- Dogtooth
- Κυνόδοντας
- Greece2009
- Yorgos Lanthimos
- 94 DCP
- R
“The most original, challenging, and perverse film of the year … It can be viewed as absurdist horror or the cruelest of comedies.”
Aaron Hillis, Village Voice
The flash-bang existence of the Greek Weird Wave, a critics-ascribed movement born from the tumult of a country on economic life support, is unthinkable without Yorgos Lanthimos’s international breakthrough. With shades of Haneke-like distantiation and Noé-esque extremity, Dogtooth stages a deranged, domestic nightmare within the suburban home of a Greek nuclear family.

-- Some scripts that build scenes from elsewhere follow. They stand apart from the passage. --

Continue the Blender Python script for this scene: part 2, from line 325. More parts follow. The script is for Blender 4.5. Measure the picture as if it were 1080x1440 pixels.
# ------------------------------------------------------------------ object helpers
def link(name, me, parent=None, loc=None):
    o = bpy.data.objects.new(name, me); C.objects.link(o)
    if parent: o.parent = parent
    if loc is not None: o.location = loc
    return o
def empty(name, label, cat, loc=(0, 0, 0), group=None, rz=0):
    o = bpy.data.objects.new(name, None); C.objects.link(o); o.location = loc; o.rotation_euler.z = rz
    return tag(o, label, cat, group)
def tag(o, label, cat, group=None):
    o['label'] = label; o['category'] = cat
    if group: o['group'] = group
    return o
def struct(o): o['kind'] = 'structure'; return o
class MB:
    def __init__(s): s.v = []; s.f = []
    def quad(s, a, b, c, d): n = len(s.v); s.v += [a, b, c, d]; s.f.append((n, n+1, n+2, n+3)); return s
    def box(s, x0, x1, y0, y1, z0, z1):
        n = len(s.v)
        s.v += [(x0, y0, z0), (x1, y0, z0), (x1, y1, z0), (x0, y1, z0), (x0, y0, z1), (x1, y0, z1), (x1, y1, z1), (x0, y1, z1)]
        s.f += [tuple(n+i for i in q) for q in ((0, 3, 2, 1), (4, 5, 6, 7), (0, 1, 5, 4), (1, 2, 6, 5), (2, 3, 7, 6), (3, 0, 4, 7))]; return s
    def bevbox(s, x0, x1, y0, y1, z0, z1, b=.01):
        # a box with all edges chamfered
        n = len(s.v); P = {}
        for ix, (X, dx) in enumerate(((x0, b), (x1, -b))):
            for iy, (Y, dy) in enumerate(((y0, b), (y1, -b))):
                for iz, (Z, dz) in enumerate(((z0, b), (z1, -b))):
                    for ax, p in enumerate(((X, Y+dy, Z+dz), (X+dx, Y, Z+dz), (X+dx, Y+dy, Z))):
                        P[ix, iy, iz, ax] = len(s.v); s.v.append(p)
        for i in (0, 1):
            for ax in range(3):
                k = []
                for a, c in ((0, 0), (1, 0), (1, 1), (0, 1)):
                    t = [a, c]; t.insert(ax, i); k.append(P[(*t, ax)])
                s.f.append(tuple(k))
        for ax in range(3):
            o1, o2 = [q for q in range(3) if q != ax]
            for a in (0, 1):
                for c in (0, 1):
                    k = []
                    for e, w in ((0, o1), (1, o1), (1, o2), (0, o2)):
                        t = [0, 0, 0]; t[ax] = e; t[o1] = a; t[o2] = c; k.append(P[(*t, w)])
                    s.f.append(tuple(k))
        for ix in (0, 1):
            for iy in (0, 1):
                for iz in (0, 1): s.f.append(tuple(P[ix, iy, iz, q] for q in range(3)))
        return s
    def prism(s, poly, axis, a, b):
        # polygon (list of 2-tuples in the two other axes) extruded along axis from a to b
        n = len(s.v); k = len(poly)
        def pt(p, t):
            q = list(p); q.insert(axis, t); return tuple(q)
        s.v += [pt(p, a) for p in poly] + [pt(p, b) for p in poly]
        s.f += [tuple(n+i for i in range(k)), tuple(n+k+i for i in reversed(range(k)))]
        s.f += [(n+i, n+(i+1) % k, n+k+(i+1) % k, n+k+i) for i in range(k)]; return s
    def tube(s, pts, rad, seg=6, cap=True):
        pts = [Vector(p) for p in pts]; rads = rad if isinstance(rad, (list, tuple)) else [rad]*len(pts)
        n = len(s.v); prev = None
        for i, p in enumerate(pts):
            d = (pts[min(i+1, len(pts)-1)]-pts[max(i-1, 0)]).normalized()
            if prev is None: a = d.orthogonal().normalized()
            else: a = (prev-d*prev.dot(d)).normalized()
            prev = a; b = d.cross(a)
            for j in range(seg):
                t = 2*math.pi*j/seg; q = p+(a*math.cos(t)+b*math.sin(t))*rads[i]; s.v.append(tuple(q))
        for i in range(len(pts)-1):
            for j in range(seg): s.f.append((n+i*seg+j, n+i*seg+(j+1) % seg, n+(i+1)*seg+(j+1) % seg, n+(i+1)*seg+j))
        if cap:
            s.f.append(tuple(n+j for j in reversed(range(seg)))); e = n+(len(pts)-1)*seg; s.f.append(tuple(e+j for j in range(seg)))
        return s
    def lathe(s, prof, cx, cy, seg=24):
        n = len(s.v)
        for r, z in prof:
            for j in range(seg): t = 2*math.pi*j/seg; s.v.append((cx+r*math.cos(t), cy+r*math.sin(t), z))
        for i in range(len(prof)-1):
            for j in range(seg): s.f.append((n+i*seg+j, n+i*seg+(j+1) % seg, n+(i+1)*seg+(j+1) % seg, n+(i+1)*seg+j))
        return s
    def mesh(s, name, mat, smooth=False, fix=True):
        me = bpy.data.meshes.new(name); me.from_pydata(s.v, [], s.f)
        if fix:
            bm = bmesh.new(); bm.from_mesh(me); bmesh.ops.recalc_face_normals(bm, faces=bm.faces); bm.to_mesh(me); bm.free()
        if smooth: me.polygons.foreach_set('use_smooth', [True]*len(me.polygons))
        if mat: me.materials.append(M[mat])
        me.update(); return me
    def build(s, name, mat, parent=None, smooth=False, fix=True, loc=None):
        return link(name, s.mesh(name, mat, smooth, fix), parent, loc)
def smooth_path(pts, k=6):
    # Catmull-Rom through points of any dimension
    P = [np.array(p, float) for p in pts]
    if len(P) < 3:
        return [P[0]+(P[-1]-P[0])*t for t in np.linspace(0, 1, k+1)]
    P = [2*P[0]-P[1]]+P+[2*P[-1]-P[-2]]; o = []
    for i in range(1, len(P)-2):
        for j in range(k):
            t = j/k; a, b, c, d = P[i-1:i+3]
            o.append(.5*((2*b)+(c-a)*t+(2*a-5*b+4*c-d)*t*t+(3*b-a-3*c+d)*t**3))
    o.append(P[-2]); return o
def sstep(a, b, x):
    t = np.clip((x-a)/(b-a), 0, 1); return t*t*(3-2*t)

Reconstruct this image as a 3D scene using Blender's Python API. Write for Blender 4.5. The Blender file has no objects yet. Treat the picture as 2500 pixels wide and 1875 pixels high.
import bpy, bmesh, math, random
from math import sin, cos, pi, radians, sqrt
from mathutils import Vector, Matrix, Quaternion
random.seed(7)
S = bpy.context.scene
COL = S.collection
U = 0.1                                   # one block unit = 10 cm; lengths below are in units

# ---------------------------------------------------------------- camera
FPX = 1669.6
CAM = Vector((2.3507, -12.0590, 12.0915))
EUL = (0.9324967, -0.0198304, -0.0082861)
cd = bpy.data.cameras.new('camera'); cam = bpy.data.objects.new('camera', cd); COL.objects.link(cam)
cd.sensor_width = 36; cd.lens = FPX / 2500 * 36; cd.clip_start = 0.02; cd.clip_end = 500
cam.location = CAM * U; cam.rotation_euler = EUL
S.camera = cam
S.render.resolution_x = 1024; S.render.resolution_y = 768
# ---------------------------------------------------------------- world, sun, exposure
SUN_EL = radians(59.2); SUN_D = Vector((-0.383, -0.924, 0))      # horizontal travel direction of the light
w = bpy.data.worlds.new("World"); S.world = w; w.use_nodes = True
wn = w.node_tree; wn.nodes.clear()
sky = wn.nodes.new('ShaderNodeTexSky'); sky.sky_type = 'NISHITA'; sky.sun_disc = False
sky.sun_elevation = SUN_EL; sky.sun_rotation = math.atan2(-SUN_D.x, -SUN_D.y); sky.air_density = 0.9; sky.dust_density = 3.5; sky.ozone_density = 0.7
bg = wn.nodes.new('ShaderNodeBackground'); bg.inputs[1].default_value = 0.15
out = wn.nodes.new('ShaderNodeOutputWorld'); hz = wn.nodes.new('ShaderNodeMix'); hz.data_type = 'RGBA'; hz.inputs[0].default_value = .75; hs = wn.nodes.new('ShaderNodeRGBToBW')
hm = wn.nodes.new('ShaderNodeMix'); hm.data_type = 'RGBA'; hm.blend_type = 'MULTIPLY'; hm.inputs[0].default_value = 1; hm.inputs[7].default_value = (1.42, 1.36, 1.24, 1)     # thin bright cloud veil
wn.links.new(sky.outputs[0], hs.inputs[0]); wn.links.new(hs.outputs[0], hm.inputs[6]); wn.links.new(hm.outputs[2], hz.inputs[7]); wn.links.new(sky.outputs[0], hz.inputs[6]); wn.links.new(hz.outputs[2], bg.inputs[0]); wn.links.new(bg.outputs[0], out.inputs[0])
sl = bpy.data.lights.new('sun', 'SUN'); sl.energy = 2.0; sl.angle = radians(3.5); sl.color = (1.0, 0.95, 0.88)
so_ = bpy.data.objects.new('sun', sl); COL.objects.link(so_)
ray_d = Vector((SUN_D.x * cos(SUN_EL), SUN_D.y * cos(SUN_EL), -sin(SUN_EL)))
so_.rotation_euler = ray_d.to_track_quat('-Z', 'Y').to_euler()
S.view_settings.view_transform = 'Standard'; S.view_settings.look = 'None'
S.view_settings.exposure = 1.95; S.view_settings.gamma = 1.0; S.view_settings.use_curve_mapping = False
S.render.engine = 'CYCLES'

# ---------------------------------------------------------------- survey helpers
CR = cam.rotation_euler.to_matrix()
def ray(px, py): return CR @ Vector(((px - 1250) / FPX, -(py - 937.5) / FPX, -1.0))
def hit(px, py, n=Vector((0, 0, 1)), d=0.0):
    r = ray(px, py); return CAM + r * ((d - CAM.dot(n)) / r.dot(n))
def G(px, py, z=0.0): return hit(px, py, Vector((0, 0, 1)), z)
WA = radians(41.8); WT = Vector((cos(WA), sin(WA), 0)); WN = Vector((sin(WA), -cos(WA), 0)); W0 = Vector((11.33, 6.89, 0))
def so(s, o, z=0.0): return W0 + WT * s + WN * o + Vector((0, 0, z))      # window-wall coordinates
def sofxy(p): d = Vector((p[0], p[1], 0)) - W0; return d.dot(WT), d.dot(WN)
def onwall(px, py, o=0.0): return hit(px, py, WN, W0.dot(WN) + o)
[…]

There, a couple goes to disturbing lengths to keep their children — a son and two daughters, each now in early adulthood — ignorant of the outside world, fabricating lies and enforcing bizarre rules to prevent them from traversing the garden hedge. When a stranger enters the fold, the introduction of sex and pop culture sets catastrophe in motion. A thoroughly perverse, pitch-black parable of family dynamics and walled-in ideology, Lanthimos’s Oscar-nominated picture catapulted the director to the top rung, a station he’s occupied ever since. This new restoration brings the film’s warped vision back into blistering focus.
In Greek with English subtitles
Prix Un Certain Regard
Cannes 2009
“Lanthimos has crafted a stunningly provocative and at times witty play on the inspirations that make us who we are … Special and troubling.”